Watch CEOs cast doubt on tax reform's benefits
Watch CEOs cast doubt on tax reform's benefits

Charities are holding their breath as lawmakers continue to hammer out details of a massive overhaul to the tax code.

Both the House and Senate bills include two provisions that could put a damper on charitable giving.

The changes in the House bill, for example, could cost the taxpayer an extra $7 for every $100 donated to charity, according to an analysis by the Tax Policy Center.

Here are the changes that could affect giving:

Higher standard deduction

Both bills would roughly double the standard deduction. That means taxpayers would be able to avoid paying taxes on more of their income, but it would also drastically reduce the number of filers who itemize. That's because itemizing only makes sense if your deductions exceed the standard deduction.

About one-third of Americans currently itemize their taxes. That number could drop to as low as 5% if the standard deduction amount is increased, according to the Tax Policy Center.

The tax proposals currently making their way through the House and the Senate leave the deduction on charitable contributions in place. But taxpayers have to itemize to take advantage of the benefit, leading some to worry that fewer people would donate to charity.

While a tax break isn't usually the only reason people donate, it is an incentive.

"It reduces the price of giving; you get a benefit for each dollar that you give," said Una Osili, associate dean for Research and International Programs at the Indiana University Lilly Family School of Philanthropy.

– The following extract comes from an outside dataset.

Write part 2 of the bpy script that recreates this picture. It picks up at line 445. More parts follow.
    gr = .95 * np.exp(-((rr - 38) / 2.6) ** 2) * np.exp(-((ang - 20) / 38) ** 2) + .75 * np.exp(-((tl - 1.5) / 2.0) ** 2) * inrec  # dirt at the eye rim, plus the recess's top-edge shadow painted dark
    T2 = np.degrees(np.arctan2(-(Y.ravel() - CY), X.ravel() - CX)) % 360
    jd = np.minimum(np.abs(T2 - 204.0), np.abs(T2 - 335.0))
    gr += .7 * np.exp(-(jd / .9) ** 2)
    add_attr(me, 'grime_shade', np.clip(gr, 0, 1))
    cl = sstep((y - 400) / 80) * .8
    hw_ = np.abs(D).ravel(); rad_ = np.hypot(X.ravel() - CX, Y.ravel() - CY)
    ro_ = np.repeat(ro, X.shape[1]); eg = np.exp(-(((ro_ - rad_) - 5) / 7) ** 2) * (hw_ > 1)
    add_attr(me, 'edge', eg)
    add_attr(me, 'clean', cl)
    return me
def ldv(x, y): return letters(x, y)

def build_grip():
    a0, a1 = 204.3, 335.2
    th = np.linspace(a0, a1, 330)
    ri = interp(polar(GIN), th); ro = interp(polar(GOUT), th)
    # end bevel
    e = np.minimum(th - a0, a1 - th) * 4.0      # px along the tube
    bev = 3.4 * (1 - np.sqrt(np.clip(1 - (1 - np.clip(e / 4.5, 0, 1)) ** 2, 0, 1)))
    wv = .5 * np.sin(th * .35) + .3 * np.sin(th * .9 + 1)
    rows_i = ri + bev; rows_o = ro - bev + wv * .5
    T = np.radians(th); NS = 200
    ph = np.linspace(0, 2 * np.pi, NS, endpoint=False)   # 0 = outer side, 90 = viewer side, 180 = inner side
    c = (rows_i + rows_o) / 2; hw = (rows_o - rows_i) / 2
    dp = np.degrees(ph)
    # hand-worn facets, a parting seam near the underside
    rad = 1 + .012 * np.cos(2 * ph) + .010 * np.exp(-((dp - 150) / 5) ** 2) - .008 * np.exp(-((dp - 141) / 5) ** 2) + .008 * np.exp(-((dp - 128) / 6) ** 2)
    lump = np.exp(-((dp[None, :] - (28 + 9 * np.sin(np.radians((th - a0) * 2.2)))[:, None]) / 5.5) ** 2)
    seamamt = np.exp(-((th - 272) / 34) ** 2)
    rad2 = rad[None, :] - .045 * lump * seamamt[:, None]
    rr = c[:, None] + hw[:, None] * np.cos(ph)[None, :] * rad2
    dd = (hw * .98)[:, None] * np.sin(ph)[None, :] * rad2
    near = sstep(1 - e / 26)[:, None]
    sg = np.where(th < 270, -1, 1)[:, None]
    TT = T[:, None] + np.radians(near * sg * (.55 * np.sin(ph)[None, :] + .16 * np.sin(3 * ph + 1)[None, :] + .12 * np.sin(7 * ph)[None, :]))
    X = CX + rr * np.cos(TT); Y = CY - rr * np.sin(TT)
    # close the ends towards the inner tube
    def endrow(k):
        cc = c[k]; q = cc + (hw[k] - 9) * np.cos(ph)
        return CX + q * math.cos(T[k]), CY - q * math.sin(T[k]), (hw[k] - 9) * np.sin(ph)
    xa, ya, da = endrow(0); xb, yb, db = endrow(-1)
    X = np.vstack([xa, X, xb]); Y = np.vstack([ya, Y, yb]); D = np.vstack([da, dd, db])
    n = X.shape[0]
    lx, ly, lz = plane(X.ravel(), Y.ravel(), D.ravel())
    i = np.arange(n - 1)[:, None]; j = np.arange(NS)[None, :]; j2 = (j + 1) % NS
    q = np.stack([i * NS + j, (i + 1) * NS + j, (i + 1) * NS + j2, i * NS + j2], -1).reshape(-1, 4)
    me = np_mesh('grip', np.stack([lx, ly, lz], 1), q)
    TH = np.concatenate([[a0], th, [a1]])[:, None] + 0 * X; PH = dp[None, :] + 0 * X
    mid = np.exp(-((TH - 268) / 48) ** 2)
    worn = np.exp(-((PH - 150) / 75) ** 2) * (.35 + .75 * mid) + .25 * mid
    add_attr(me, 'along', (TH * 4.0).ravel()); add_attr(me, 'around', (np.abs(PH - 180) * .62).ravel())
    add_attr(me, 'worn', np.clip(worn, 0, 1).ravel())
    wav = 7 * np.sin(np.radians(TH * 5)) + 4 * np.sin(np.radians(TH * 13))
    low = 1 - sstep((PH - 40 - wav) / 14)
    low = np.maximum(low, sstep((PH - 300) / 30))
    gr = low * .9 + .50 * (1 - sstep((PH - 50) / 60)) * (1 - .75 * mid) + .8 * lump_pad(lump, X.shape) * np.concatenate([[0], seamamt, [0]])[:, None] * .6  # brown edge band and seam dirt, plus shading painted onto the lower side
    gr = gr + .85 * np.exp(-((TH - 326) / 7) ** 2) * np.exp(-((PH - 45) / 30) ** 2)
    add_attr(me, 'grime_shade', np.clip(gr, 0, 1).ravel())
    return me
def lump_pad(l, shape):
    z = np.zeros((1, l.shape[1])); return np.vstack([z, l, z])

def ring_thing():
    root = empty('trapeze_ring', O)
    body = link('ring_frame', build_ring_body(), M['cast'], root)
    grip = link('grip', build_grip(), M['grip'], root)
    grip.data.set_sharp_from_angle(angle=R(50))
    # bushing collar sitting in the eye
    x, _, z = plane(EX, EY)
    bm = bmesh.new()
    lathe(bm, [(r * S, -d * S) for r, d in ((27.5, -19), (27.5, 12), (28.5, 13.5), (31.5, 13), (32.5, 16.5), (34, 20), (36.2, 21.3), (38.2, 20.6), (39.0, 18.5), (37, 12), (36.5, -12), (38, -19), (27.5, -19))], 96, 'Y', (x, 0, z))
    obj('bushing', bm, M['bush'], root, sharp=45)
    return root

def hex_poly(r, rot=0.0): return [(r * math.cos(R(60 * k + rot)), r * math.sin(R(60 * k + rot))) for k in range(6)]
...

Earlier this year, the school released a report that said doubling the standard deduction and reducing the top tax rate -- something the Senate's version of the bill would do -- could decrease charitable giving by as much as $13 billion.

Related: Senate tax cuts are permanent for businesses but temporary for you

Changes to the estate tax

The future of the estate tax could also impact the flow of charitable donations.

House Republicans want to eventually eliminate the tax. The Senate's plan keeps the tax, but increases the exemption levels, which would reduce how many people would be hit with it.

The current tax only applies to estates worth at least $5.49 million for individuals and $10.98 million for married couples. At today's levels, only 0.2% of all estates end up being hit with the estate tax.

The tax can have a major influence on donations for those estates that are subject to it.

"Under current rules a certain amount of charitable giving is tax motivated and without the estate tax they may not be so generous," according to Grafton "Cap" Willey, managing director at CBIZ.

Charitable bequests totaled $30.36 billion last year, according to GivingUSA. If the estate tax is repealed, it could mean losing $4 billion in charitable bequests, according to the Tax Policy Center.

Related: How tax reform could affect families paying for college

While there could be a long-term chilling affect on charitable contributions from the tax overhaul, charities could experience a windfall at the end of the year of people wanting to avoid tax uncertainty or higher rates next year.

"We could get a rush of people making contributions by the end of the year," said Willey. "Especially more wealthy individuals."